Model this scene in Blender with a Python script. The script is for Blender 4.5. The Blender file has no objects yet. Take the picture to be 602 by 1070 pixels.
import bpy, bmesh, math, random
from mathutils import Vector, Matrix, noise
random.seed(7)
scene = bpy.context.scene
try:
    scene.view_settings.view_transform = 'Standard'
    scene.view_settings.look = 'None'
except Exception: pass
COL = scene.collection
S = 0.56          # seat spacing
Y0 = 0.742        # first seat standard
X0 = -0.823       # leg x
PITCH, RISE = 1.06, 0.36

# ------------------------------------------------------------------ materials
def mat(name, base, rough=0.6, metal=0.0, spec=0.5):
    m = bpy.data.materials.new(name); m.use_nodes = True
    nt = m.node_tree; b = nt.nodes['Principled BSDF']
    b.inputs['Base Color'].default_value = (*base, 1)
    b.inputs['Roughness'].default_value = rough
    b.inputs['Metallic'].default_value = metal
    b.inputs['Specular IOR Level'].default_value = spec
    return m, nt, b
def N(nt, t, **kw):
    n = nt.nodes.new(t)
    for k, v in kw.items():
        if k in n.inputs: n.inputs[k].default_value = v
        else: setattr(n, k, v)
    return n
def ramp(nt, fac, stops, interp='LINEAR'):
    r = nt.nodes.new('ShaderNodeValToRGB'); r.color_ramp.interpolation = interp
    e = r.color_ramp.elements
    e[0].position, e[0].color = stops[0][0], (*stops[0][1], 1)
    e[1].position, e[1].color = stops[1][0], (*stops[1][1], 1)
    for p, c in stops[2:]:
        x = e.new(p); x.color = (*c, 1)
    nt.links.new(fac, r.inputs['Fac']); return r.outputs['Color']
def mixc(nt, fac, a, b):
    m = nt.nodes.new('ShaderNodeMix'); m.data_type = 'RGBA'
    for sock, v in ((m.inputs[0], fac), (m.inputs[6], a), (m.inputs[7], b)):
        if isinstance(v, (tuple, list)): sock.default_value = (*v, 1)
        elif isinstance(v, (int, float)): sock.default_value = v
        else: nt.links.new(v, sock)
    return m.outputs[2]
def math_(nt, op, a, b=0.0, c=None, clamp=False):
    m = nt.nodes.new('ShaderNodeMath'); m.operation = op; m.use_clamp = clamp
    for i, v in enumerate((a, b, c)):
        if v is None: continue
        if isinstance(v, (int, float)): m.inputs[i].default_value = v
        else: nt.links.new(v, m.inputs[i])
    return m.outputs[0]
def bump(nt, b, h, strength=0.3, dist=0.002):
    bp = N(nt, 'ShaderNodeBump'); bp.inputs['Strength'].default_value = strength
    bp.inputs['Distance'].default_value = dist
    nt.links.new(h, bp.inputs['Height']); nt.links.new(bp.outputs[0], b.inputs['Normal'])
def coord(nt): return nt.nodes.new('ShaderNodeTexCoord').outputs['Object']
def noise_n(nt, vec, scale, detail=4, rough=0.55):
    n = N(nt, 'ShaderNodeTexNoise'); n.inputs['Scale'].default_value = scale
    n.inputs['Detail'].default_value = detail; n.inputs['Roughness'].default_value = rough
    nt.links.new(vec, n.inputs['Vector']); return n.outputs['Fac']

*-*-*

REQUEST: Work out how many lines of the data above contain the string "scene" and give the number alone.

FINISHED ANSWER: 5